Disney Research engineers have developed a machine learning software that can evaluate the various and complex emotional responses of movie audiences based on their faces.The software utilizes an algorithm called factorized variational auto-encoders, or FVAEs, and was developed in coordination with researchers from Caltech and Simon Fraser University.
Usually, variational auto-encoders automatically transcribe the complex images they collect into numbers and is sometimes called latent encoding or representation. But this new FVAEs from the university partners’ also add metadata, that is additional information about the data itself.
When it comes to understanding faces, the FAVEs breaks down each expression by assigning a number to certain features then connects that number to matching expressions at other times or different expressions occurring at the same time. For example, one number may represent a small smile, while a different number is assigned to a wider smile, and a separate number is for whatever the eyes are doing.

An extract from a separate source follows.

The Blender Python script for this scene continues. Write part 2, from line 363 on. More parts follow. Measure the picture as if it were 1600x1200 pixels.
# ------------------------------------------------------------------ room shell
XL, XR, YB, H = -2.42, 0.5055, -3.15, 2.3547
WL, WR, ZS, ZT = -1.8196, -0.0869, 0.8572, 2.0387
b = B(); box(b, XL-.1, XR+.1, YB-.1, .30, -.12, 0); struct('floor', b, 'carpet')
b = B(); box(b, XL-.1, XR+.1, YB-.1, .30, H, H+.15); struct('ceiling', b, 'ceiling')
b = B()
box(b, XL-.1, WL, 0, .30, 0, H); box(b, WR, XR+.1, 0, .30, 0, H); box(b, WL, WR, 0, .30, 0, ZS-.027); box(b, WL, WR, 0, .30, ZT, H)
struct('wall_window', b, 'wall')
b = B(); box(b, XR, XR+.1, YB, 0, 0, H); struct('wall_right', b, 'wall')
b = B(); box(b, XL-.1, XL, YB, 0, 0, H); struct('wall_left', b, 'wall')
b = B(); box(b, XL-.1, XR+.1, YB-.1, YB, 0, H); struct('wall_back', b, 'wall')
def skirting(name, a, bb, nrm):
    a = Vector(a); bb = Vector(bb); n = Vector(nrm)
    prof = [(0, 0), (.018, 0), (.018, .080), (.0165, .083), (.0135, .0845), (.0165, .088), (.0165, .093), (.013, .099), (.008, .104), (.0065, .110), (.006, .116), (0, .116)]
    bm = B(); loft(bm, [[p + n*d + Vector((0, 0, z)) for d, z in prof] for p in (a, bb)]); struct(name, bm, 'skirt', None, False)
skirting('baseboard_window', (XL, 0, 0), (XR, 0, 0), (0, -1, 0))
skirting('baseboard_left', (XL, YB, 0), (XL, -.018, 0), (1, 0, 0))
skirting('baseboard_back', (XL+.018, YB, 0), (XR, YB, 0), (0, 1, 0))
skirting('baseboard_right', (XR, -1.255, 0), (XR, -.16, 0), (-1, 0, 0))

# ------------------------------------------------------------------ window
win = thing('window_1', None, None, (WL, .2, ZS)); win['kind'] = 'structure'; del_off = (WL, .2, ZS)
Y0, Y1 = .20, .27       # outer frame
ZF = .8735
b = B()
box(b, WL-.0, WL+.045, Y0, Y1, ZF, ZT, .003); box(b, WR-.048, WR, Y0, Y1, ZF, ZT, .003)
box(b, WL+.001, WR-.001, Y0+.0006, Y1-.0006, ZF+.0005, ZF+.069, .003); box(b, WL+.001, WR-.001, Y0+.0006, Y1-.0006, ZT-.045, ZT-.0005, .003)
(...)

To gather the data, four infrared cameras were installed in a 400 seat theater during 150 showings of various Disney movies. They captured 68 separate features per face for a total of over 3000 total viewers equaling about 16 million unique images.
According to Peter Carr, a Disney Research scientist, the new software is incredibly accurate so that with sufficient information it can actually predict an audience’s’ reaction after only a few moments of observation. However, the ultimate goal of such software doesn’t stop at the movie theater. Yisong Yue, a professor in Caltech’s Division of Engineering and Applied Science, would like to utilize the software as part of a complete AI that can understand human visual cues, like body language, to aid in caring for the elderly, when pain or discomfort may not explicitly be stated.
For Disney’s part, the software can be used for modeling any collection of objects after observation. For example, after analyzing differing trees moving in the wind, the information from FVAEs can help make animated trees more realistic.